As a performer and composer, I find music to be a powerful way for me to share my story with the world. It is not just personal, but also political: in unabashedly narrating my own experiences, I fight for a world that is humane and liberating for all people.
My music senior thesis, culminating in this recital, has evolved into a personal project that has helped me to process and reflect upon my experiences in college. It’s a snapshot of not just my musical learning, but also my psychological growth. So in this digital program guide, I share with you both the stories of the pieces I will perform and their significance to the story I weave of my own life.
There are several connecting themes among the composers and works represented:
First, the composers are all keyboardists themselves (with Frank, de la Guerre, and Beethoven all having concertizing careers alongside composition), so their approaches to composing for piano or harpsichord are strongly influenced by their own performing skills and tastes. Beethoven is well-known for demanding louder and larger pianos and composing works only playable on such pianos (most notably the Hammerklavier sonata), thus contributing to the evolution from the fortepiano of his time to the modern pianoforte. De la Guerre rose to fame for her improvisational skills on the harpsichord, and her densely ornamented scores are a hint to how elaborate and elegant her improvisations must have been. Frank frequently performs and records her own works, including Sonata Andina.

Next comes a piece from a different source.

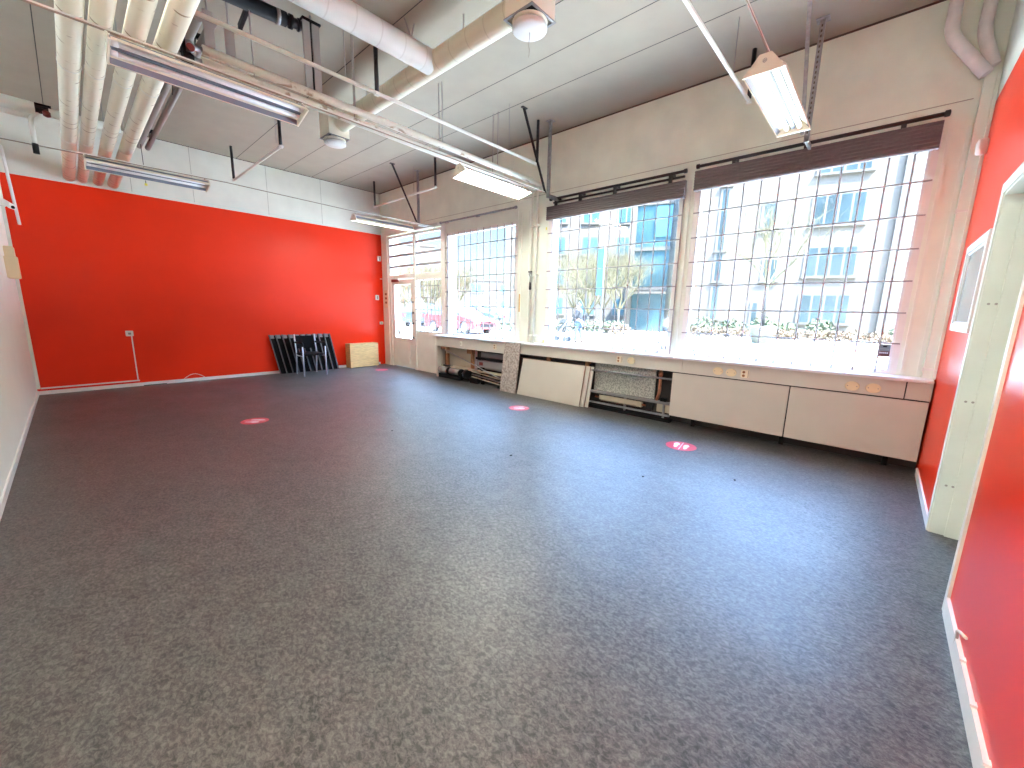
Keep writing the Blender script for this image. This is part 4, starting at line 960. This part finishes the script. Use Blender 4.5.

Second, all of the works either reference or have origins in folk music or dance. Frank’s Sonata Andina and Lyadov’s preludes both are largely based on a folk music tradition (the former Andean, the latter Russian). My composition similarly draws inspiration from Chinese folk (and classical) music, though more in an intuitive manner, based on music I’ve heard growing up. The dances in the de la Guerre suite have origins in folk dances, only later becoming court dances for aristocratic ballrooms. The second movement of the Beethoven sonata paraphrases two Austrian folk songs that were popular during the composer’s time.
Third, the lives of each of the composers have been strongly marked by experiences of disability and/or neurodivergence. de la Guerre was a child prodigy whose career greatly benefitted from having stunned the King’s court at a young age, and Lyadov shows signs of cognitive and/or emotional difference that seems to have hindered his musical productivity and led to his being labeled as “lazy.” I am a neurodivergent person who has struggled with mental illness, and this experience is part of what I musically narrate in my composition fluxing, quivering, transforming. Most strikingly perhaps, two of the composers — Frank and Beethoven — live(d) with substantial hearing loss.